Which lines include the word "objects"? Copy each of them.

[start Data supplied]

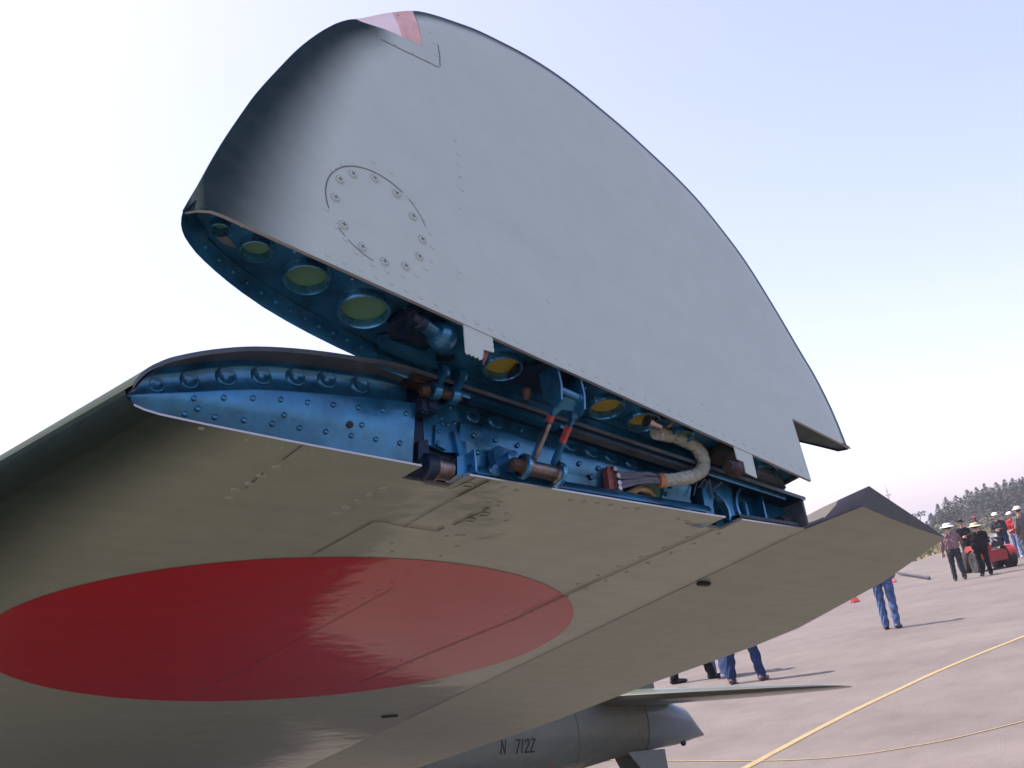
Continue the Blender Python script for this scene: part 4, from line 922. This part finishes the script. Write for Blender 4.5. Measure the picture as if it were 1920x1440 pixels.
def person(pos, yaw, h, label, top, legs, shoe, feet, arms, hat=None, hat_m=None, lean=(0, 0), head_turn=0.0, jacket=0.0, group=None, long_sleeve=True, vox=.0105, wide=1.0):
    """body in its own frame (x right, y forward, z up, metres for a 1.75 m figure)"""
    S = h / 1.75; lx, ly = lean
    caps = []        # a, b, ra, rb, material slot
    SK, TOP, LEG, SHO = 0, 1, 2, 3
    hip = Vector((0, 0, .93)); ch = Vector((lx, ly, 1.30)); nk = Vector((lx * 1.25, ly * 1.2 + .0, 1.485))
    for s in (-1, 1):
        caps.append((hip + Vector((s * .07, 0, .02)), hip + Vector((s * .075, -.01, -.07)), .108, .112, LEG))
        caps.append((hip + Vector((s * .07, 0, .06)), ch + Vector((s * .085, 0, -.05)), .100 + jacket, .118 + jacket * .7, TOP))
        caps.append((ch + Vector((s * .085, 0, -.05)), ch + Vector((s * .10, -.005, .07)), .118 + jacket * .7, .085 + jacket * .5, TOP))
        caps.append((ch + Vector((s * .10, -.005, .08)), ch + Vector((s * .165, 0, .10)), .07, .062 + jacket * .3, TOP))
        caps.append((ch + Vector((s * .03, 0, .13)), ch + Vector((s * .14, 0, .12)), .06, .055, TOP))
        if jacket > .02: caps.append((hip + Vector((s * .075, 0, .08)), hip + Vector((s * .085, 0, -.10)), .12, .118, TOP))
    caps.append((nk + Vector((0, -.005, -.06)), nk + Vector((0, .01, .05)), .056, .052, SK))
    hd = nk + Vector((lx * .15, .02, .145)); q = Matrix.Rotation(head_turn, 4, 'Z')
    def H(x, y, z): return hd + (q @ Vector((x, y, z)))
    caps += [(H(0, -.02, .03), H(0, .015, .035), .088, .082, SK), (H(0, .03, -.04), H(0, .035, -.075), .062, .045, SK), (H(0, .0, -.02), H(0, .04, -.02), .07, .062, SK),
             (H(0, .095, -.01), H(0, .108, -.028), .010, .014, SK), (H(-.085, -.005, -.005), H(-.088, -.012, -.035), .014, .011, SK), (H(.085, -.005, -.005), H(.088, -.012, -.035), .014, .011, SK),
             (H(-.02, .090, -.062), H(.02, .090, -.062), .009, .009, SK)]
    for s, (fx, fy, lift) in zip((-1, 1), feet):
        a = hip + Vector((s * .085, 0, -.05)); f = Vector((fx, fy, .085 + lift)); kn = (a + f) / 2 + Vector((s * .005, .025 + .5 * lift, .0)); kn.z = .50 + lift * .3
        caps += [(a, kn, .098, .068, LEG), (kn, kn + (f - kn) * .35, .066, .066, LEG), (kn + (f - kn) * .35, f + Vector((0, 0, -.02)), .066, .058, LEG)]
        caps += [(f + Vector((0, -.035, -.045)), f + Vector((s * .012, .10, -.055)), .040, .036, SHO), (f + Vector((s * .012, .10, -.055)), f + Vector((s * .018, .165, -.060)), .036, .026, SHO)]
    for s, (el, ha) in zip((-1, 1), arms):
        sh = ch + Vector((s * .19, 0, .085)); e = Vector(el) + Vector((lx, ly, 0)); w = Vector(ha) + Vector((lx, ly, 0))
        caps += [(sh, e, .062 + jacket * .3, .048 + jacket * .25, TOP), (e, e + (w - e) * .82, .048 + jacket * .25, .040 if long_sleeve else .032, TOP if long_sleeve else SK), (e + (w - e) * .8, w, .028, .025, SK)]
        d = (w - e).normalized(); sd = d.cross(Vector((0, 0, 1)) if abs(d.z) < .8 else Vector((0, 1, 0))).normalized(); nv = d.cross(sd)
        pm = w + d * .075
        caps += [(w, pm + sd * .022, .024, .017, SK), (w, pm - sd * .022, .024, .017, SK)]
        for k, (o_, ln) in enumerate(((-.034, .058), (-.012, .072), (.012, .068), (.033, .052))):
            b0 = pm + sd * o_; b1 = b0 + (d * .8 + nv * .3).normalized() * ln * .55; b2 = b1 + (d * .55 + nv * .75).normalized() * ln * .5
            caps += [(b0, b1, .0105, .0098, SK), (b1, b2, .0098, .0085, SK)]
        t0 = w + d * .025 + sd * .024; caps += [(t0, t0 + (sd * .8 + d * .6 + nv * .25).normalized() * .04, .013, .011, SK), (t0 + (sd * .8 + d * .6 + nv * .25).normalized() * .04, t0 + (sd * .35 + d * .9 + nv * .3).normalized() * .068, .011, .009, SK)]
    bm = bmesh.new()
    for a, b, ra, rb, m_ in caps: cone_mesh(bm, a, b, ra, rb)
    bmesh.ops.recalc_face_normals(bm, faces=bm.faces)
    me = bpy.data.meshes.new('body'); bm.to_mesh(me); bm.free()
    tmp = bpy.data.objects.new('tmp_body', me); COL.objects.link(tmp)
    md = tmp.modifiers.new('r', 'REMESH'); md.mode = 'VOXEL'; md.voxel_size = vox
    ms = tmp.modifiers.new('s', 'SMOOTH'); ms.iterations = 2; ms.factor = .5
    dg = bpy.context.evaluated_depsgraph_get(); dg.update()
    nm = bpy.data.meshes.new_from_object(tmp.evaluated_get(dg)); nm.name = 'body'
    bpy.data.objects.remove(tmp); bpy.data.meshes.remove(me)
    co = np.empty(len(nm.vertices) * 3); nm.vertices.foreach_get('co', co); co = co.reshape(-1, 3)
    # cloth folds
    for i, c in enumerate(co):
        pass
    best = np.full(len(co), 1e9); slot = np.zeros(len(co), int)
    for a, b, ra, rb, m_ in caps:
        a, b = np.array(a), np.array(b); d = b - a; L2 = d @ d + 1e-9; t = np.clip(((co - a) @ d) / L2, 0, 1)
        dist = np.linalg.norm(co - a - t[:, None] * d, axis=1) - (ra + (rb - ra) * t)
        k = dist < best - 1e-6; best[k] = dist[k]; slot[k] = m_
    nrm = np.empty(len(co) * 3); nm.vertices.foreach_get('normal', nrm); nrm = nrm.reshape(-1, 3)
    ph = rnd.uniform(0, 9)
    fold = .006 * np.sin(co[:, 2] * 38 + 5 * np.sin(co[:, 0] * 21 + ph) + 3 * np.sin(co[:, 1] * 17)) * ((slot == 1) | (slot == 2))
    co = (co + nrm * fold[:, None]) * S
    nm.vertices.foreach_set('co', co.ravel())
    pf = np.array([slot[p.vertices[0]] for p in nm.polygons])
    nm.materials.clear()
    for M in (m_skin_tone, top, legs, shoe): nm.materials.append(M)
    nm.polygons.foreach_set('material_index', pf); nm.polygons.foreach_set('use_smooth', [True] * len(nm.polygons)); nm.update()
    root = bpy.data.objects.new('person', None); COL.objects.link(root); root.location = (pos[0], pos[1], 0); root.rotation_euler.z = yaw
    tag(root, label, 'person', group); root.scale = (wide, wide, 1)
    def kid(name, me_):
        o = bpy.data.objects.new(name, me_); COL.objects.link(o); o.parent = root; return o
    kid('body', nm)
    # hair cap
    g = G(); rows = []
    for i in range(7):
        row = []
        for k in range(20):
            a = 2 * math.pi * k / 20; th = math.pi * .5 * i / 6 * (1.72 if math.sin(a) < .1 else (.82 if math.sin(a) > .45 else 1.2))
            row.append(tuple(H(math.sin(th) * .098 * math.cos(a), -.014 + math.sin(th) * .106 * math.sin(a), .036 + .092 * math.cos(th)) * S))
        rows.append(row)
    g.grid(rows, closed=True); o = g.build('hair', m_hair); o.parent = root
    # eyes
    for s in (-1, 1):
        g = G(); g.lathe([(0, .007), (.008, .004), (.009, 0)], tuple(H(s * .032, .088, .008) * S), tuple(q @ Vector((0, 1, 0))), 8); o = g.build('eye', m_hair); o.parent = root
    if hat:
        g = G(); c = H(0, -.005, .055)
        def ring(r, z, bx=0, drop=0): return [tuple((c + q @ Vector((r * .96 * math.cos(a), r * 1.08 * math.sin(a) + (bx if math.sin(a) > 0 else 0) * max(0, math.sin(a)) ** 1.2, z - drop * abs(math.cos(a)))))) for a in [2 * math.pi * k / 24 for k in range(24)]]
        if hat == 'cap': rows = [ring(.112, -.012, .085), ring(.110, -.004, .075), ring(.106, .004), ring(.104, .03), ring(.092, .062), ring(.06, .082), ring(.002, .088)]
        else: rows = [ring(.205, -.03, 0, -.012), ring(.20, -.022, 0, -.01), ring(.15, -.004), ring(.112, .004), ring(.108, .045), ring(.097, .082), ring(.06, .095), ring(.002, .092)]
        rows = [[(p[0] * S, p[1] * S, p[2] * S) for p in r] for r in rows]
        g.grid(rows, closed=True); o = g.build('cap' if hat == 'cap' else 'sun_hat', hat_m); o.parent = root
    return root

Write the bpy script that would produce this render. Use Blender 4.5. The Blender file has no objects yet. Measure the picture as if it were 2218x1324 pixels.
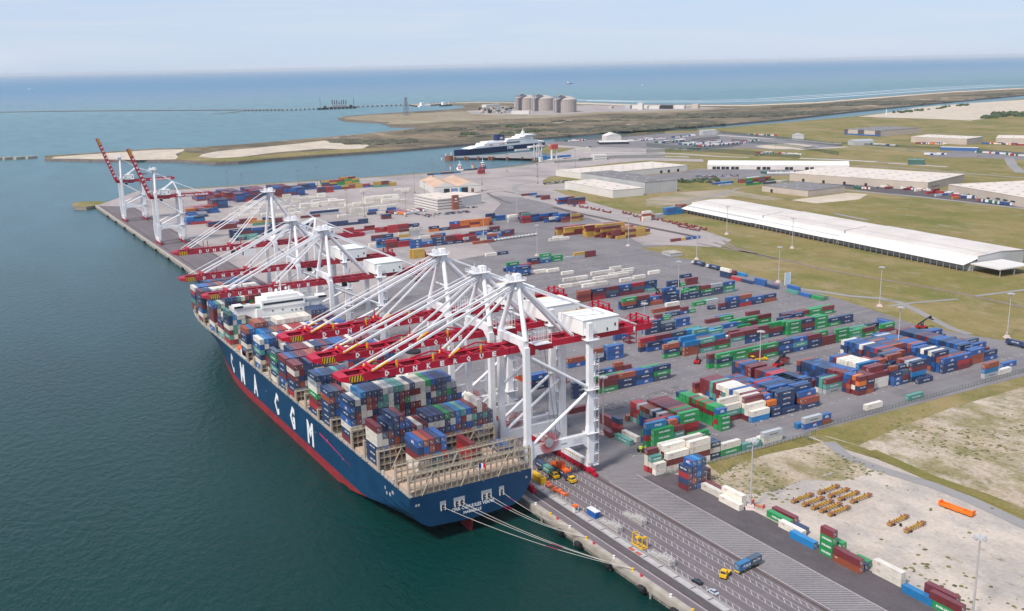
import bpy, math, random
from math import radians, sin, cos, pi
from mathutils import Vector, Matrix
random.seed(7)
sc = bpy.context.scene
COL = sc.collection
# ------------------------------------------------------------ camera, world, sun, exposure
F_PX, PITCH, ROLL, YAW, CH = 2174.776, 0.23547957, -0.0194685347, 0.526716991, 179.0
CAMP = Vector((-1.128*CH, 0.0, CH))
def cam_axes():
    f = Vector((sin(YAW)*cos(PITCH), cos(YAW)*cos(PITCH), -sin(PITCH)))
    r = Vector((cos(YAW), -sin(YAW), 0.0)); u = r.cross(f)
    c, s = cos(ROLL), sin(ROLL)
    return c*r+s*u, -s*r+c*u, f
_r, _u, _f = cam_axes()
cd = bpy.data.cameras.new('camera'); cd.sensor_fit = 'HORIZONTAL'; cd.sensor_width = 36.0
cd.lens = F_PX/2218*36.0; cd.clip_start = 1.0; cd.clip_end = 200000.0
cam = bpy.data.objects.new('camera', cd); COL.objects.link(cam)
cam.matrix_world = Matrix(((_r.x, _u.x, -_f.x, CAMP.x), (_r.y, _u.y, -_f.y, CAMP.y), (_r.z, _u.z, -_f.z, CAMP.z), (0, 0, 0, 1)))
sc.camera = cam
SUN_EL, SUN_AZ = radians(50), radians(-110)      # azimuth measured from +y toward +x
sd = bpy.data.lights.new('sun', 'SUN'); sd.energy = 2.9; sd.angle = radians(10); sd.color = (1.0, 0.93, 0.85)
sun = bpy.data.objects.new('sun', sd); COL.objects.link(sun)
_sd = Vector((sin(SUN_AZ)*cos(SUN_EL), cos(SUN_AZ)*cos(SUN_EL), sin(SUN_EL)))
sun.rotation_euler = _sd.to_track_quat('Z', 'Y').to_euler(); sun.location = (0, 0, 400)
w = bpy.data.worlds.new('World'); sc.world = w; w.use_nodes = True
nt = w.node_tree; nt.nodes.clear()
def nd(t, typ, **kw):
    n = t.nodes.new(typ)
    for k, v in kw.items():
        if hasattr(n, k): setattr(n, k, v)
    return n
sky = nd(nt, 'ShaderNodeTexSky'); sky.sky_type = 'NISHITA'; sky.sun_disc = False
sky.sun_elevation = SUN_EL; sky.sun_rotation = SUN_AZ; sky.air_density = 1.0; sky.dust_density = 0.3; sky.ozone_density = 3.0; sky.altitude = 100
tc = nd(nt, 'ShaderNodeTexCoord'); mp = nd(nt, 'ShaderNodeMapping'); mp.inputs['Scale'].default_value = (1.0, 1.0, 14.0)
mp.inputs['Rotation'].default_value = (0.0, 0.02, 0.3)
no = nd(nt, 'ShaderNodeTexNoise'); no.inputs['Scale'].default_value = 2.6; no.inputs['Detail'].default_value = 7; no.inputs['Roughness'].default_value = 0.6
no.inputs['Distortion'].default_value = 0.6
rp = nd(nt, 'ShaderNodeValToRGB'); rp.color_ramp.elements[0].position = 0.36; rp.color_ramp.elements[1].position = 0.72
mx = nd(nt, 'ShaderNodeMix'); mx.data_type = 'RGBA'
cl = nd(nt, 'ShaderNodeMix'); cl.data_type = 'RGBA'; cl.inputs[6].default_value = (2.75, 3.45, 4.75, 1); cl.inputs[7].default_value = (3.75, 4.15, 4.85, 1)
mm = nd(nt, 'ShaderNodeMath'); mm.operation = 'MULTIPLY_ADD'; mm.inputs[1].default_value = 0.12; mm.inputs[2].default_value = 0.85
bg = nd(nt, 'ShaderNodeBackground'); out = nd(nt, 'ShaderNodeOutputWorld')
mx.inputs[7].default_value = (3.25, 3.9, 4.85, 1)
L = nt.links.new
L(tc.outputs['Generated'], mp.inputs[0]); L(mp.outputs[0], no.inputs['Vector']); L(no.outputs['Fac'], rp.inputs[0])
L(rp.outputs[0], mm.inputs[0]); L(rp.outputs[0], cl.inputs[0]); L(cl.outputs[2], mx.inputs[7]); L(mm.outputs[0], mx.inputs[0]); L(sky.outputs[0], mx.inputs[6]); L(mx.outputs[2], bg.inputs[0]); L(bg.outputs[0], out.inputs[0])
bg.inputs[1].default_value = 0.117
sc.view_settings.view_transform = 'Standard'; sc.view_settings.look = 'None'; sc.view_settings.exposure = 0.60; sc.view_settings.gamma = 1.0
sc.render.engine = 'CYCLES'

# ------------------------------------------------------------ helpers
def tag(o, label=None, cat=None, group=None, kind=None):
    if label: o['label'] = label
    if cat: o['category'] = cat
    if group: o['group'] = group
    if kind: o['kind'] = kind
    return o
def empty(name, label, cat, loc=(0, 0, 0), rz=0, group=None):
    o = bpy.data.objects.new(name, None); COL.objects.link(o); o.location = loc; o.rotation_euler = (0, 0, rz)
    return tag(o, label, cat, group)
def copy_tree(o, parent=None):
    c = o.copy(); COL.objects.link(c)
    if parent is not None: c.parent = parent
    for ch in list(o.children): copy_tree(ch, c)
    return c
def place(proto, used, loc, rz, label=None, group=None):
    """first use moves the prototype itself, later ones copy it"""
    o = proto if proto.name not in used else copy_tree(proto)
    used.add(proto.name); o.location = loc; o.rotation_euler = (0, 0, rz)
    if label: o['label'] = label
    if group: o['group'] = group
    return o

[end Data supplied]

> _Solution to this problem_
    tmp = bpy.data.objects.new('tmp_body', me); COL.objects.link(tmp)
    bpy.data.objects.remove(tmp); bpy.data.meshes.remove(me)
    root = bpy.data.objects.new('person', None); COL.objects.link(root); root.location = (pos[0], pos[1], 0); root.rotation_euler.z = yaw
        o = bpy.data.objects.new(name, me_); COL.objects.link(o); o.parent = root; return o
Write the bpy script that would produce this render. Use Blender 4.5. The Blender file has no objects yet. Measure the picture as if it were 2218x1324 pixels.
cam = bpy.data.objects.new('camera', cd); COL.objects.link(cam)
sun = bpy.data.objects.new('sun', sd); COL.objects.link(sun)
    o = bpy.data.objects.new(name, None); COL.objects.link(o); o.location = loc; o.rotation_euler = (0, 0, rz)
    c = o.copy(); COL.objects.link(c)